[start Material provided]

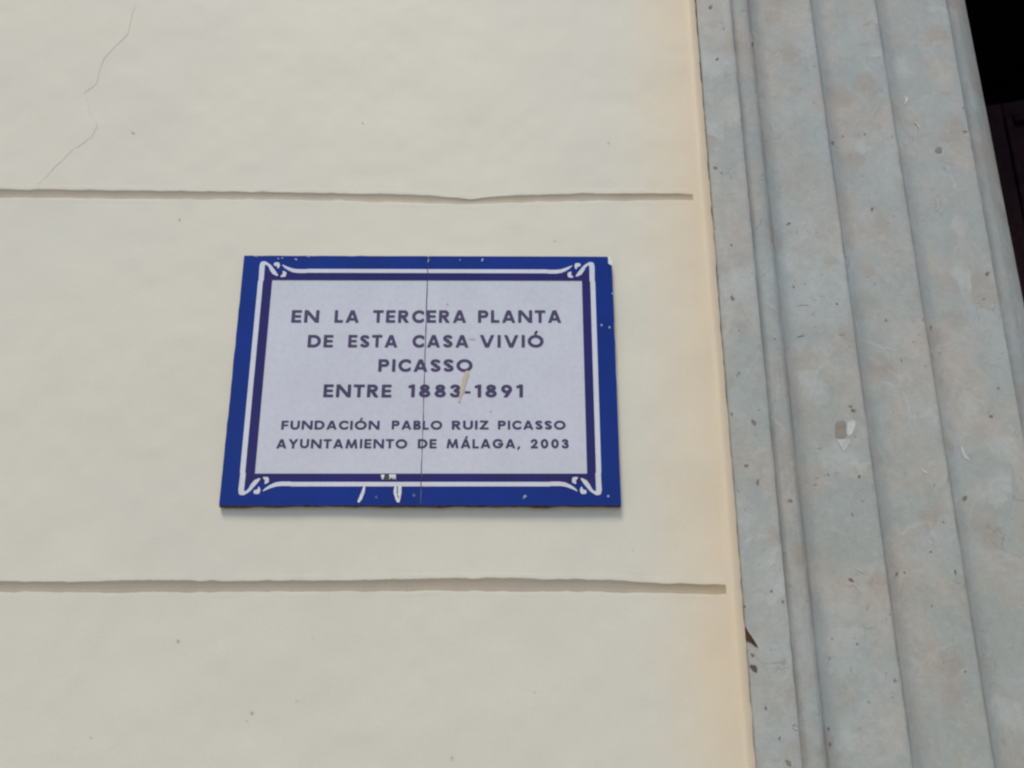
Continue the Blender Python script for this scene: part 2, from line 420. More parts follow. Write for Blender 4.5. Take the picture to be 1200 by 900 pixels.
for nm, i, pr in BANDS:
    # densify the profile
    pp = []
    for (a, ya), (b, yb) in zip(pr, pr[1:]):
        n = max(1, int(math.ceil((b-a)/.07)))
        pp += [(a+(b-a)*k/n, ya+(yb-ya)*k/n) for k in range(n)]
    pp.append(pr[-1])
    gw_ = {1: .30, 2: .075, 3: .06, 4: .06, 5: .20}
    gi = gw_.get(i, .05)
    ins_ = sorted(set(round(q, 4) for q in [p[0] for p in pp]+[gi*.5, gi, gi*1.02]))
    pp = [(q, interp(pp, q)[0]) for q in ins_]
    la, lb = bandlines[i]
    last = i == 5
    def Pm(c, z, pp=pp, la=la, lb=lb, i=i):
        t, y = pp[c]
        fine = .74 < z < ZT+.15
        ed = 0
        if fine and t == 1: ed = .0004*n1(z*45, i*7+t)+.0005*n1(z*130, i*5+t)*abs(n1(z*11, i))
        if t == 0 and i: ed = -.003
        return (la(z)+(lb(z)-la(z))*t+ed, y + .0003*n2(t*2+i*3, z*7, 11), z)
    cc = list(range(len(pp)))
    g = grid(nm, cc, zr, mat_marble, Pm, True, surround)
    # the return that drops from this band's arris to the start of the next
    nxt = BANDS[i+1] if not last else None
    if nxt:
        ln = bandlines[i+1][0]; yn = nxt[2][0][1]
        def Pr(c, z, Pm=Pm, cc=cc, ln=ln, yn=yn, i=i):
            a = Pm(cc[-1], z)
            return a if c == 0 else (a[0]-.0004*c/2, a[1]+(yn+.004-a[1])*c/2, z)
        # joined to the band it belongs to
        n0 = len(g.data.vertices)
        r_ = grid('arris_return', [0, 1, 2], zr, mat_marble, Pr, False, surround)
        me = bpy.data.meshes.new(nm)
        va = [tuple(v.co) for v in g.data.vertices]+[tuple(v.co) for v in r_.data.vertices]
        fa = [tuple(p.vertices) for p in g.data.polygons]+[tuple(x+n0 for x in p.vertices) for p in r_.data.polygons]
        me.from_pydata(va, [], fa); me.materials.append(mat_marble); me.polygons.foreach_set('use_smooth', [True]*len(me.polygons)); me.update()
        bpy.data.objects.remove(r_); g.data = me
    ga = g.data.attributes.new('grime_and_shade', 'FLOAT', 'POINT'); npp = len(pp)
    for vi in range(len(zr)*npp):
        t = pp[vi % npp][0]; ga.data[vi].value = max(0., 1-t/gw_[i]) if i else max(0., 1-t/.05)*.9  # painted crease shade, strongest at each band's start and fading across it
# reveal of the jamb going in to the door
XJ = bandlines[5][1]
def Prv(c, z): return (XJ(z)+(.0 if c == 0 else .004*c), .214+.156*c, z)
grid('jamb_reveal', [0, .5, 1, 2], [0, .7, 1.5, 2.2, JAMBTOP], mat_marble, Prv, False, surround)
# left return of the outer band, the far jamb and the lintel with the same section
DW = 1.35
ZM = 2.0
sect = []
for nm, i, pr in BANDS:
    a, b = bandlines[i][0](ZM), bandlines[i][1](ZM)
    sect += [(a+(b-a)*t, y) for t, y in pr]
sect.append((sect[-1][0]+.003, .36))
xin = max(s[0] for s in sect); xout = sect[0][0]
far = [(2*xin+DW-x, y) for x, y in sect]
v = [(x, y, z) for z in (0, JAMBTOP) for x, y in far]; n = len(far)
mk('far_jamb', v, [(k, n+k, n+k+1, k+1) for k in range(n-1)], mat_marble, surround)
x0, x1 = xout-.0, 2*xin+DW-xout
v = [(x, y-.003, JAMBTOP-.001+(xin-s)) for x in (x0, x1) for s, y in sect]
v = []
for x in (x0, x1):
    for s, y in sect: v.append((x, y-.003, JAMBTOP+(xin-s)))
mk('lintel', v, [(k, k+1, n+k+1, n+k) for k in range(n-1)], mat_marble, surround)
LT = JAMBTOP+(xin-xout)
# plain wall above and beyond the doorway
v, f = box(x_b0(3.4)-.01, 5, 0.001, .35, LT-.002, max(rows))
box(2*xin+DW-xout-.004, 5, .0012, .35, 0, LT-.003, v, f)
mk('plain_render', v, f, mat_wall, wall)
v, f = box(-4, x_b0(ZM)-.03, .02, .35, 0, max(rows)); mk('wall_core', v, f, mat_wall, wall)

# pits, stains, clasts and calcite on the marble
def mark(name, x, y, rx, ry, mat, seed, rot=.4, rag=.4):
    patch(name, blob(x, y, rx, ry, seed, rot, rag), lambda X, Z: marble_depth(X, Z)-.0001, mat, surround)
PITS = [(833, 8, 3.2, 1.8), (840.5, 69, 1.2, 2.2), (882, 51, 1.5, 1.8), (838.6, 196.5, 2.6, 1.2), (845.5, 202.5, 1.6, 1.2), (828, 213, 1.2, 2), (831.5, 254, 1.5, 2.8), (834.5, 258, 2.2, 1),
        (857, 287, 1.4, 1.2), (1131, 154, 3, 1.3), (1129, 126, 1.8, 1), (840, 326.5, 1.7, 1.9), (858.5, 349, 3.4, 2), (907.8, 397, 1.3, 1.1), (866, 437, 1.8, 1.2),
        (857.5, 485, 2, 1.6), (883.5, 495, 3.6, 2.2), (864, 440, 1.2, .9), (874.8, 545.5, 2.4, 1.8), (888, 565, 2, 3.2), (926.5, 586.5, 3.4, 1.8), (858, 576.5, 1.8, 1.8), (1000.5, 481, 3.4, 1.8), (997, 476, 1.4, 2.6),
        (1157, 320.5, 2.4, 2.8), (1007, 558.5, 1.6, 2.4), (1161.5, 488, 2.8, 2), (1131, 583.5, 2.4, 3.4), (872, 711.5, 1.9, 2.9), (882, 767.5, 3, 1.8),
        (897.5, 829.5, 2.4, 1.6), (932.5, 852.5, 5, 3), (924, 894, 5, 2.4), (904, 692.5, 2.4, 1.4), (917.5, 705, 1.8, 1.5), (997, 679.5, 4.4, 1.8), (1051, 672.5, 1.5, 2.6), (1119.5, 670.5, 1.4, 3.4),
        (981, 356, 1.5, 1.2), (938, 394, 5, .8), (1131, 787, 1.2, 1.6), (1106, 612, 1.4, 1), (999, 603, 2, 1), (1060, 671, 2, 1), (971, 854, 1.8, 2), (973, 872, 1.6, 1.8), (1092, 710, 1.2, 1), (874, 803, 1, 1.8), (1022, 245, 1.6, 2.4), (924, 262, 2.6, 1.3), (976, 167, 2, 1.4), (1170, 455, 2, 1.3), (1091, 383, 1.3, 1.6), (1153, 350, 1.5, 1)]
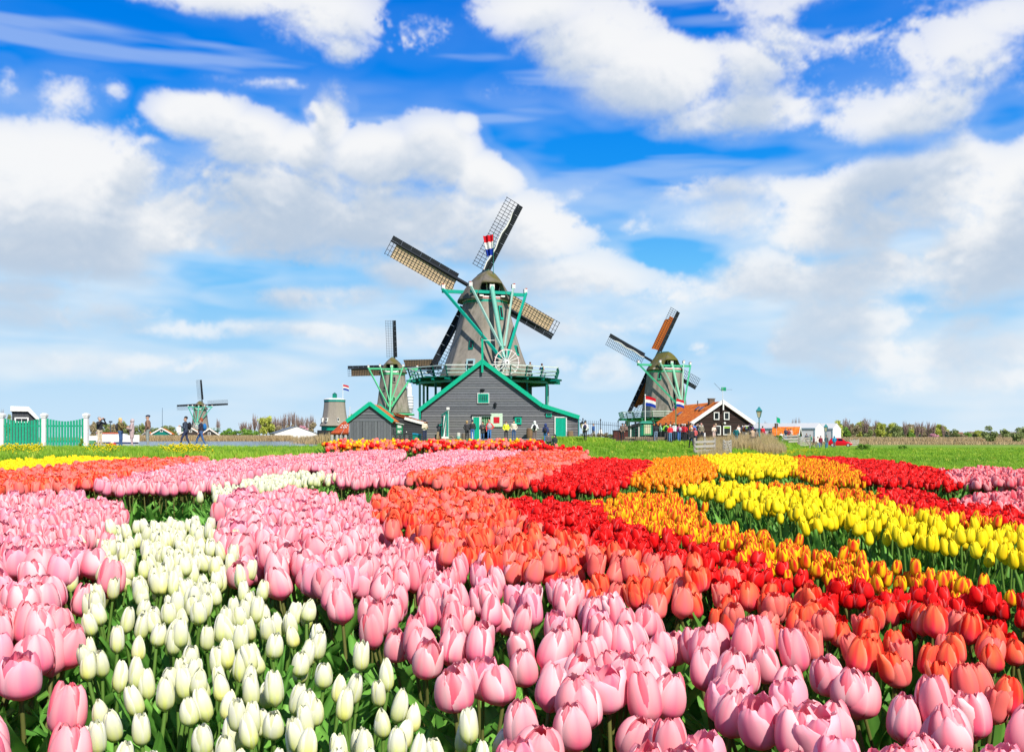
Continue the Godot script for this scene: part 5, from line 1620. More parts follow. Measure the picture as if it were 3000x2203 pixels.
	for a in [[sl, l_el + up, l_wr + up], [sr, r_el + up, r_wr + up]]:
		j.append([a[0], a[1], 0.062 * c, 0.05 * c, 1])
		j.append([a[1], a[2], 0.05 * c, 0.036 * c, 1])
		j.append([a[2], a[2] + (a[2] - a[1]).normalized() * 0.075, 0.027, 0.030, 0])
	for a in [[Vector3(0.09, hip, 0), l_kn, l_an, l_toe], [Vector3(-0.09, hip, 0), r_kn, r_an, r_toe]]:
		j.append([a[0], a[1], 0.088, 0.060, 2])
		j.append([a[1], a[2], 0.058, 0.044, 2])
		j.append([a[2] + Vector3(0, -0.03, -0.03), a[2] + a[3], 0.046, 0.036, 3])
	if coat > 0.5:
		j.append([Vector3(0.05, 1.0, 0) + up, Vector3(0.07, 0.98 - 0.42 * (coat - 0.5) / 0.5 * 0.9, 0.01) + up, 0.138, 0.122, 1])
		j.append([Vector3(-0.05, 1.0, 0) + up, Vector3(-0.07, 0.98 - 0.42 * (coat - 0.5) / 0.5 * 0.9, 0.01) + up, 0.138, 0.122, 1])
	return j


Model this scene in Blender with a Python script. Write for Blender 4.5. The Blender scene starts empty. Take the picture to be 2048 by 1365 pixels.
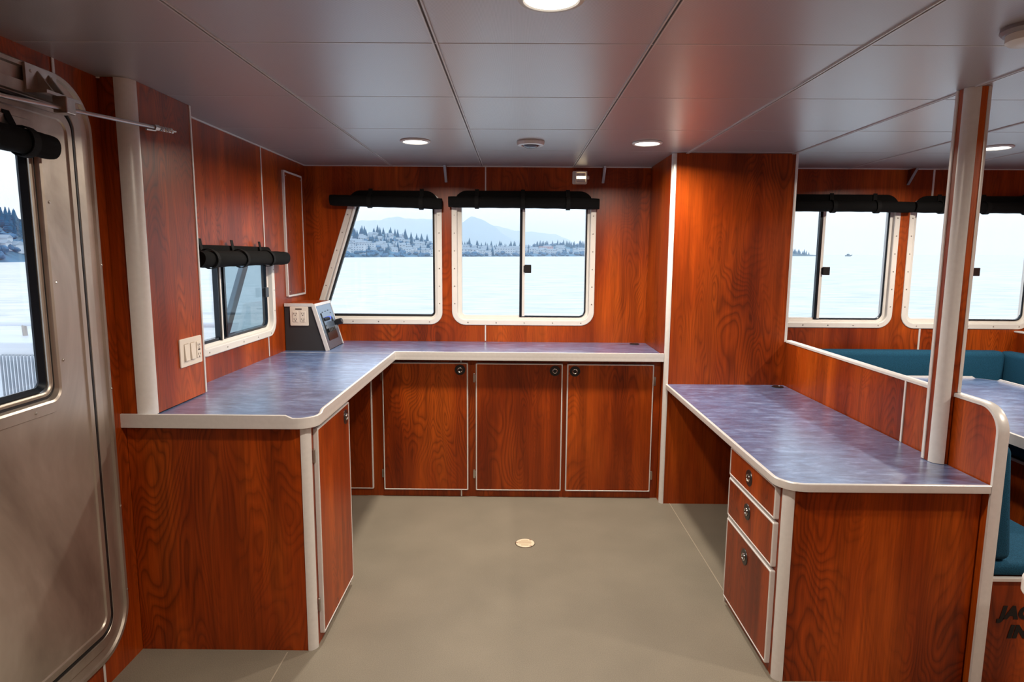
import bpy, bmesh, math, random
from math import sin, cos, pi, radians, sqrt
from mathutils import Vector, Matrix
from mathutils.geometry import tessellate_polygon
random.seed(7)
S = bpy.context.scene
COL = S.collection

# ------------------------------------------------------------------ camera
F_PX, PITCH, YAW, ROLL, EYE = 1266.0, 0.1339, 0.0061, 0.0069, 1.52
cam_d = bpy.data.cameras.new('camera'); cam = bpy.data.objects.new('camera', cam_d); COL.objects.link(cam)
cam_d.sensor_width = 36.0; cam_d.lens = 36.0 * F_PX / 2048; cam_d.clip_start = 0.02; cam_d.clip_end = 40000
_R0 = Vector((cos(YAW), sin(YAW), 0))
_U0 = Vector((-sin(YAW) * sin(PITCH), cos(YAW) * sin(PITCH), cos(PITCH)))
_Fw = Vector((-sin(YAW) * cos(PITCH), cos(YAW) * cos(PITCH), -sin(PITCH)))
_R = _R0 * cos(ROLL) + _U0 * sin(ROLL); _U = -_R0 * sin(ROLL) + _U0 * cos(ROLL)
cam.matrix_world = Matrix(((_R.x, _U.x, -_Fw.x, 0), (_R.y, _U.y, -_Fw.y, 0), (_R.z, _U.z, -_Fw.z, EYE), (0, 0, 0, 1)))
S.camera = cam

# ------------------------------------------------------------------ view / sky
S.view_settings.view_transform = 'Standard'; S.view_settings.look = 'None'
S.view_settings.gamma = 1.0; S.view_settings.use_curve_mapping = False
S.view_settings.exposure = 0.0
S.cycles.volume_bounces = 4
SKY = 1.62
LAMP_W = 25.0
LAMP_COL = (1.0, 0.88, 0.73)
W = bpy.data.worlds.new('overcast_sky'); S.world = W; W.use_nodes = True
wn = W.node_tree; wn.nodes.clear()
wo = wn.nodes.new('ShaderNodeOutputWorld'); wb = wn.nodes.new('ShaderNodeBackground')
wt = wn.nodes.new('ShaderNodeTexCoord'); ws = wn.nodes.new('ShaderNodeSeparateXYZ'); wr = wn.nodes.new('ShaderNodeValToRGB')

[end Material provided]

Retype only the lines from the one with "Model this scene" through the final line of the entries, please, and keep the pictures out.

● **Solution to this problem**
Model this scene in Blender with a Python script. Write for Blender 4.5. The Blender scene starts empty. Take the picture to be 2048 by 1365 pixels.
import bpy, bmesh, math, random
from math import sin, cos, pi, radians, sqrt
from mathutils import Vector, Matrix
from mathutils.geometry import tessellate_polygon
random.seed(7)
S = bpy.context.scene
COL = S.collection

# ------------------------------------------------------------------ camera
F_PX, PITCH, YAW, ROLL, EYE = 1266.0, 0.1339, 0.0061, 0.0069, 1.52
cam_d = bpy.data.cameras.new('camera'); cam = bpy.data.objects.new('camera', cam_d); COL.objects.link(cam)
cam_d.sensor_width = 36.0; cam_d.lens = 36.0 * F_PX / 2048; cam_d.clip_start = 0.02; cam_d.clip_end = 40000
_R0 = Vector((cos(YAW), sin(YAW), 0))
_U0 = Vector((-sin(YAW) * sin(PITCH), cos(YAW) * sin(PITCH), cos(PITCH)))
_Fw = Vector((-sin(YAW) * cos(PITCH), cos(YAW) * cos(PITCH), -sin(PITCH)))
_R = _R0 * cos(ROLL) + _U0 * sin(ROLL); _U = -_R0 * sin(ROLL) + _U0 * cos(ROLL)
cam.matrix_world = Matrix(((_R.x, _U.x, -_Fw.x, 0), (_R.y, _U.y, -_Fw.y, 0), (_R.z, _U.z, -_Fw.z, EYE), (0, 0, 0, 1)))
S.camera = cam

# ------------------------------------------------------------------ view / sky
S.view_settings.view_transform = 'Standard'; S.view_settings.look = 'None'
S.view_settings.gamma = 1.0; S.view_settings.use_curve_mapping = False
S.view_settings.exposure = 0.0
S.cycles.volume_bounces = 4
SKY = 1.62
LAMP_W = 25.0
LAMP_COL = (1.0, 0.88, 0.73)
W = bpy.data.worlds.new('overcast_sky'); S.world = W; W.use_nodes = True
wn = W.node_tree; wn.nodes.clear()
wo = wn.nodes.new('ShaderNodeOutputWorld'); wb = wn.nodes.new('ShaderNodeBackground')
wt = wn.nodes.new('ShaderNodeTexCoord'); ws = wn.nodes.new('ShaderNodeSeparateXYZ'); wr = wn.nodes.new('ShaderNodeValToRGB')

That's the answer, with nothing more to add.